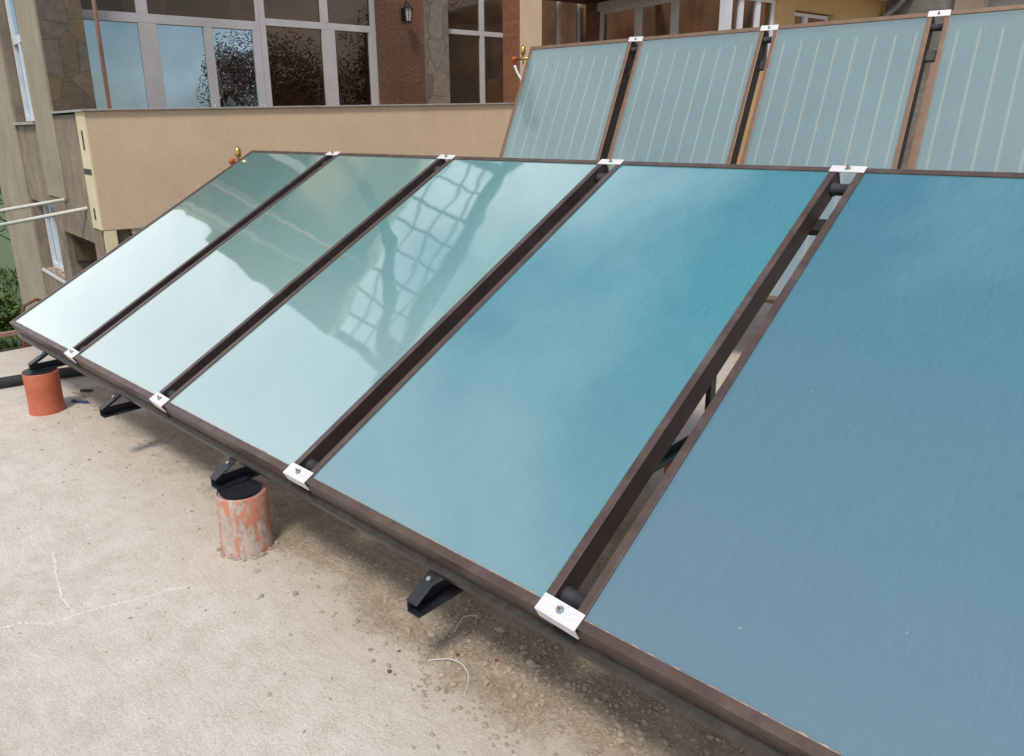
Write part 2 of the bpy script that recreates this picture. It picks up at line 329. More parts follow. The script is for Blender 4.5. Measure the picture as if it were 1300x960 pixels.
# ------------------------------------------------------------ mesh helpers
class MB:
    def __init__(s): s.bm = bmesh.new()
    def quadbox(s, pts):          # 8 points: bottom 4 then top 4
        vs = [s.bm.verts.new(p) for p in pts]
        for f in ((0,1,2,3),(4,7,6,5),(0,4,5,1),(1,5,6,2),(2,6,7,3),(3,7,4,0)):
            s.bm.faces.new([vs[i] for i in f])
        return s
    def box(s, x0,x1,y0,y1,z0,z1, mat=None):
        p = [Vector(q) for q in ((x0,y0,z0),(x1,y0,z0),(x1,y1,z0),(x0,y1,z0),(x0,y0,z1),(x1,y0,z1),(x1,y1,z1),(x0,y1,z1))]
        if mat is not None: p = [mat @ q for q in p]
        return s.quadbox(p)
    def tube(s, pts, r, seg=12, cap=True):
        pts = [Vector(p) for p in pts]; rs = r if isinstance(r, (list,tuple)) else [r]*len(pts)
        rings = []; up = None
        for i, p in enumerate(pts):
            d = (pts[min(i+1,len(pts)-1)] - pts[max(i-1,0)]).normalized()
            if up is None:
                up = Vector((0,0,1)) if abs(d.z) < .9 else Vector((1,0,0))
            a = d.cross(up).normalized(); up = a.cross(d).normalized()
            rings.append([s.bm.verts.new(p + rs[i]*(math.cos(t)*a + math.sin(t)*up)) for t in (2*PI*k/seg for k in range(seg))])
        for a, b in zip(rings, rings[1:]):
            for k in range(seg): s.bm.faces.new((a[k], a[(k+1)%seg], b[(k+1)%seg], b[k]))
        if cap:
            s.bm.faces.new(rings[0]); s.bm.faces.new(list(reversed(rings[-1])))
        return s
    def rock(s, c, r, seed=None):
        g = random.Random(seed)
        q = bmesh.ops.create_icosphere(s.bm, subdivisions=1, radius=1)
        sx, sy, sz = r*g.uniform(.7,1.3), r*g.uniform(.6,1.1), r*g.uniform(.35,.75)
        rot = Matrix.Rotation(g.uniform(0,6.28), 3, 'Z')
        for vv in q['verts']:
            k = g.uniform(.75,1.2)
            p = Vector((vv.co.x*sx*k, vv.co.y*sy*k, vv.co.z*sz*k)); vv.co = rot @ p + Vector(c)
        return s
    def build(s, name, mat, parent=None, bevel=0, smooth=False, doubles=False, uv=None, recalc=True):
        bm = s.bm
        if doubles: bmesh.ops.remove_doubles(bm, verts=bm.verts, dist=1e-4)
        if recalc: bmesh.ops.recalc_face_normals(bm, faces=bm.faces)
        me = bpy.data.meshes.new(name)
        if uv:
            ul = bm.loops.layers.uv.new('UVMap')
            for f in bm.faces:
                for l in f.loops: l[ul].uv = uv(l.vert.co, f.normal)
        if smooth:
            for f in bm.faces: f.smooth = len(f.verts) == 4
        bm.to_mesh(me); bm.free()
        me.materials.append(mat)
        o = bpy.data.objects.new(name, me); C.objects.link(o)
        if parent is not None: o.parent = parent
        if bevel:
            b = o.modifiers.new('bevel', 'BEVEL'); b.width = bevel; b.segments = 2; b.limit_method = 'ANGLE'; b.angle_limit = R(40)
            b.harden_normals = False
        return o
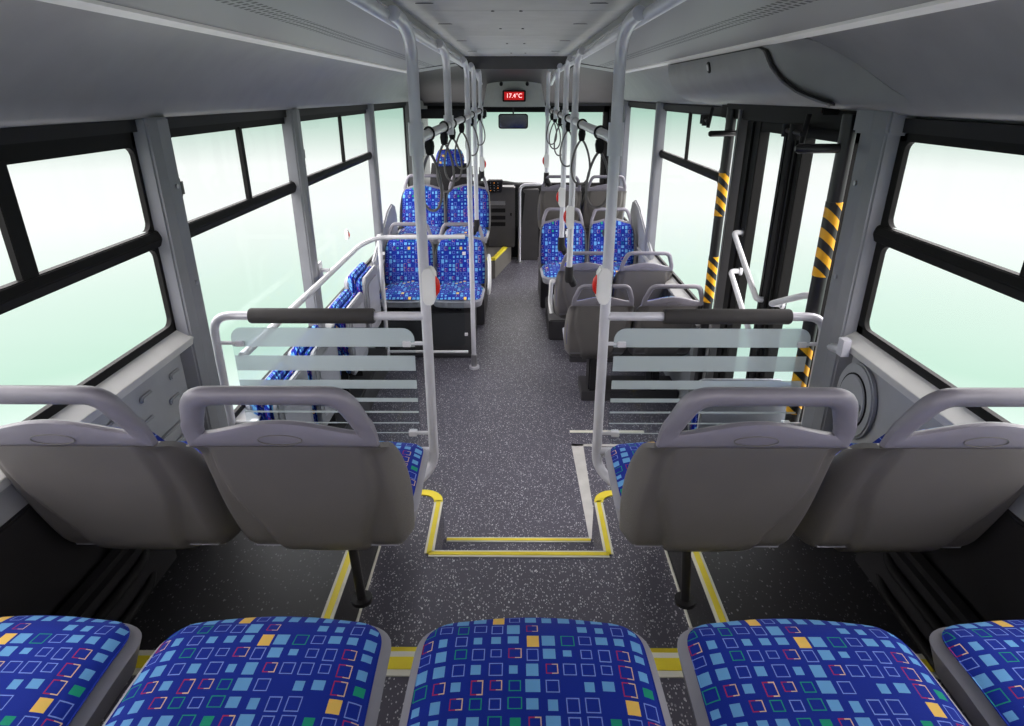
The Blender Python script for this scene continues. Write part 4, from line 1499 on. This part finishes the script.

CHALLENGE: Every entry above needs to be retyped exactly; drop the pictures.

RESULT OF THIS EXERCISE:
Write part 2 of the bpy script that recreates this picture. It picks up at line 329. More parts follow. The script is for Blender 4.5. Measure the picture as if it were 1300x960 pixels.
# ------------------------------------------------------------ mesh helpers
class MB:
    def __init__(s): s.bm = bmesh.new()
    def quadbox(s, pts):          # 8 points: bottom 4 then top 4
        vs = [s.bm.verts.new(p) for p in pts]
        for f in ((0,1,2,3),(4,7,6,5),(0,4,5,1),(1,5,6,2),(2,6,7,3),(3,7,4,0)):
            s.bm.faces.new([vs[i] for i in f])
        return s
    def box(s, x0,x1,y0,y1,z0,z1, mat=None):
        p = [Vector(q) for q in ((x0,y0,z0),(x1,y0,z0),(x1,y1,z0),(x0,y1,z0),(x0,y0,z1),(x1,y0,z1),(x1,y1,z1),(x0,y1,z1))]
        if mat is not None: p = [mat @ q for q in p]
        return s.quadbox(p)
    def tube(s, pts, r, seg=12, cap=True):
        pts = [Vector(p) for p in pts]; rs = r if isinstance(r, (list,tuple)) else [r]*len(pts)
        rings = []; up = None
        for i, p in enumerate(pts):
            d = (pts[min(i+1,len(pts)-1)] - pts[max(i-1,0)]).normalized()
            if up is None:
                up = Vector((0,0,1)) if abs(d.z) < .9 else Vector((1,0,0))
            a = d.cross(up).normalized(); up = a.cross(d).normalized()
            rings.append([s.bm.verts.new(p + rs[i]*(math.cos(t)*a + math.sin(t)*up)) for t in (2*PI*k/seg for k in range(seg))])
        for a, b in zip(rings, rings[1:]):
            for k in range(seg): s.bm.faces.new((a[k], a[(k+1)%seg], b[(k+1)%seg], b[k]))
        if cap:
            s.bm.faces.new(rings[0]); s.bm.faces.new(list(reversed(rings[-1])))
        return s
    def rock(s, c, r, seed=None):
        g = random.Random(seed)
        q = bmesh.ops.create_icosphere(s.bm, subdivisions=1, radius=1)
        sx, sy, sz = r*g.uniform(.7,1.3), r*g.uniform(.6,1.1), r*g.uniform(.35,.75)
        rot = Matrix.Rotation(g.uniform(0,6.28), 3, 'Z')
        for vv in q['verts']:
            k = g.uniform(.75,1.2)
            p = Vector((vv.co.x*sx*k, vv.co.y*sy*k, vv.co.z*sz*k)); vv.co = rot @ p + Vector(c)
        return s
    def build(s, name, mat, parent=None, bevel=0, smooth=False, doubles=False, uv=None, recalc=True):
        bm = s.bm
        if doubles: bmesh.ops.remove_doubles(bm, verts=bm.verts, dist=1e-4)
        if recalc: bmesh.ops.recalc_face_normals(bm, faces=bm.faces)
        me = bpy.data.meshes.new(name)
        if uv:
            ul = bm.loops.layers.uv.new('UVMap')
            for f in bm.faces:
                for l in f.loops: l[ul].uv = uv(l.vert.co, f.normal)
        if smooth:
            for f in bm.faces: f.smooth = len(f.verts) == 4
        bm.to_mesh(me); bm.free()
        me.materials.append(mat)
        o = bpy.data.objects.new(name, me); C.objects.link(o)
        if parent is not None: o.parent = parent
        if bevel:
            b = o.modifiers.new('bevel', 'BEVEL'); b.width = bevel; b.segments = 2; b.limit_method = 'ANGLE'; b.angle_limit = R(40)
            b.harden_normals = False
        return o
The Blender Python script for this scene continues. Write part 4, from line 1499 on. This part finishes the script.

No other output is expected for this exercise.